Six Ways to Invite Nature Into Your Landscape
October 28, 2019
Text by Lynn Felici-Gallant
Moving from city to suburbs is an opportunity to connect with nature in ways only imagined amid concrete and the sound of car horns. But for those unaccustomed to dirt under their fingernails, a move to the country can be intimidating. Luckily, Connecticut is teeming with experts to help you reconnect with the wild side. Here are their suggestions.
Grow Your Own
As the saying goes, there’s only one thing that money can’t buy—true love and homegrown tomatoes. For those with a black thumb or little time to cultivate, Homefront Farmers has the answer.
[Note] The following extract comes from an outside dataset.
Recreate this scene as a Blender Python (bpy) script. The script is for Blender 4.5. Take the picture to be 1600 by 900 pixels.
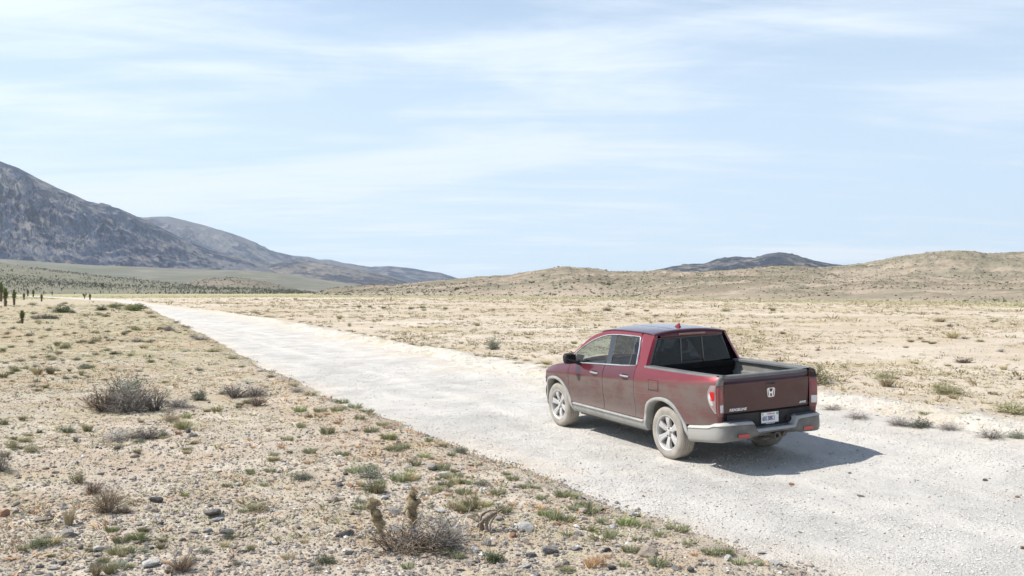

The firm builds, plants, and maintains fenced-in, raised-bed edible gardens, and provides hands-on education to help busy homeowners navigate their personal grow-your-own journey. “One of the best parts of growing your own food is having crops or varieties that aren’t available in stores,” says co-owner John Carlson. “Striped yellow tomatoes, purple carrots, ground cherries, and more make gardening an adventure.”
Provide a Path
Insects are perhaps the most misunderstood of all living things, but they’re critical to our own survival. Making sure we have enough of them is the mission of Pollinator Pathways, a partnership of local conservationists dedicated to reestablishing natural corridors along which pollinators can travel through developed neighborhoods. Now twenty-seven communities in Connecticut and New York are registered as “pollinator pathways.” You can add your landscape to the cause by creating your own pesticide-free flower garden. Simply planting a few native flowers “helps to reestablish pathways for pollinators to travel by building pollinator-friendly habitats and food sources for bees, butterflies, hummingbirds, and other pollinating insects and wildlife,” organizers say.
Create a Buzz
Beekeeping is “a fascinating, hands-on hobby that engages both the mind and body,” say the folks at Back Yard Beekeepers Association. The nonprofit organization offers classes on how to raise bees, and their “Wannabee” program acquaints kids of all ages with the hobby. “There is no better way to introduce children to nature’s wonders than through the gentle honeybee,” instructors say.
Light a Fire
Nothing brings life to an outdoor gathering like a flickering fire, and Terrain offers a contemporary-styled collection of firepits, fire bowls, and chimineas in iron, steel, copper, and fiber-reinforced concrete. The lineup includes both wood-burning models (with coordinating log storage) and propane-fueled units (with matching covers to disguise the tank). Shooting stars and crickets are on the house.
Find Your Zen
For those who prefer a quieter interaction with nature, Catharine Cooke and Ian Gribble of Spring Lake Garden Design have just the thing: a Zen garden based on the design principles of the Chinese cup garden. “This garden is circular and flowing with no front or back,” says Cooke. “It is carefully defined and inwardly focused, featuring garden vignettes within a larger, naturalistic landscape.” Songbirds sing backup in the adjacent, moss-lined forest floor by day, while fireflies illuminate the scene at night.
Raise Chickens–With Style
If you picture a chicken coop as a shabby shack made of leftover planks, you’re in the wrong state. Here, you might do as Connecticut lifestyle blogger Lynzy Coughlin did and build an Instagram-worthy home for your feathered friends. Coughlin worked with landscape architect Brian Murphy of Torrison Stone & Garden to create “a chicken palace” surrounded by a lush living area of native fieldstone and shade-tolerant plants. “It’s important
to use plants that aren’t poisonous to chickens,” says Torrison showroom sales coordinator Kelly Eddinger, “so it helps to have a knowledgeable design team.”